No último episódio episódio do podcast Office Hours: Business Edition. o CEO da Ford, Jim Farley afirmou que sua empresa “não pode se dar ao luxo” de abandonar os veículos elétricos, mesmo com a desaceleração do mercado americano. E fez algumas declarações surpreendentes, tecendo elogios aos chineses e à Tesla, e explicando qual é a estratégia da empresa para eletrificação após o fim dos subsídios nos EUA.
A primeira vista, isso parece ir na direção oposta às últimas declarações do CEO. Quando os subsídios foram encerrados, há pouco mais de um mês, Farley falou que o fim dos subsídios daria trabalho para a Ford, mas faria bem ao país, e previu uma queda de 50% no mercado, já anunciando a transferência de recursos físicos e humanos para combustão interna.
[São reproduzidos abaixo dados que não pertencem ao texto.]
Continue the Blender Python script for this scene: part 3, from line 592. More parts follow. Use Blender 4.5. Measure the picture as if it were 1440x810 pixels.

Logo depois, a Ford paralisou a produção da F-150 Lightning, a caminhonete elétrica mais vendida dos EUA, por tempo indeterminado.
Mas as declarações são coerentes com uma mudança radical de estratégia da empresa em relação a EVs que já vinha se delineando por outras notícias.
A revelação de Farley
No podcast, Farley foi muito além de só dizer que a Ford não vai abandonar elétricos: confessou que se sentiu “muito humilhado” após desmontar e analisar carros elétricos da Tesla e, principalmente, de concorrentes chinesas.
O CEO, que já havia dito que as montadoras chinesas representam uma “ameaça existencial” para as marcas ocidentais, detalhou sua experiência. Ele revelou que a Ford importou um Xiaomi SU7 de Xangai para Chicago no ano passado e, após dirigi-lo por alguns meses, ele “não queria devolver”.
“Os EVs estão explodindo na China”, disse Farley. A Ford agora entende que, para sobreviver como uma empresa global, não pode simplesmente ignorar o segmento de elétricos. “Não podemos abandonar os EVs, não apenas pelos EUA. Mas, se quisermos ser uma empresa global, não vou dar isso de mão beijada aos chineses.”
Essa, em suas palavras, “revelação chocante” com dirigir o Xiaomi, é o que está forçando a Ford a reformular todo o seu programa de eletrificação, mudando o foco de grandes e caros VEs para modelos menores e mais acessíveis.
Mudança de direção
“O mercado de EVs nos EUA é totalmente diferente do que pensávamos”, explicou Farley, apontando que os compradores não procuram EVs de “US$ 70 a 80 mil”, mas opções mais acessíveis.
Essa, e não uma é a razão pela qual a estratégia anterior da Ford, focada no Mustang Mach-E e na F-150 Lightning, está sendo repensada. Farley criticou a complexidade dos modelos atuais, observando que o Mach-E tinha cerca de 1,6 km de fiação elétrica, o que exigia uma bateria maior e mais cara.
Para se manter competitiva, a Ford está apostando tudo em sua nova “Plataforma Universal EV”, uma arquitetura de baixo custo. O objetivo, segundo a empresa, é igualar a estrutura de custos das principais marcas chinesas.
O primeiro veículo planejado para essa nova plataforma é uma caminhonete elétrica de porte médio, com preço inicial estimado em cerca de US$ 30.000 (~R$ 168 mil) e com lançamento previsto para 2027. Para atingir esse preço, a Ford usará baterias LFP (fosfato de ferro-lítio), mais baratas, licenciadas da gigante chinesa CATL, que serão fabricadas na nova fábrica da Ford em Michigan.
A Ford, como a maioria das montadoras tradicionais, está lidando com um cenário ruim para EVs nos próximos meses nos Estados Unidos, por conta do fim do crédito fiscal de US$ 7.500 e outras mudanças políticas da administração Trump. Além do próprio fim do subsídio tornando todos os elétricos mais caros do dia para a noite, o prazo final para aproveitar essas vantagens levou a uma corrida às concessionárias, com recordes de vendas e a demanda sendo temporariamente satisfeita.
As revelações indicam que a empresa parece ter um plano de longo prazo mundial, além de reagir às intempéries do governo americano.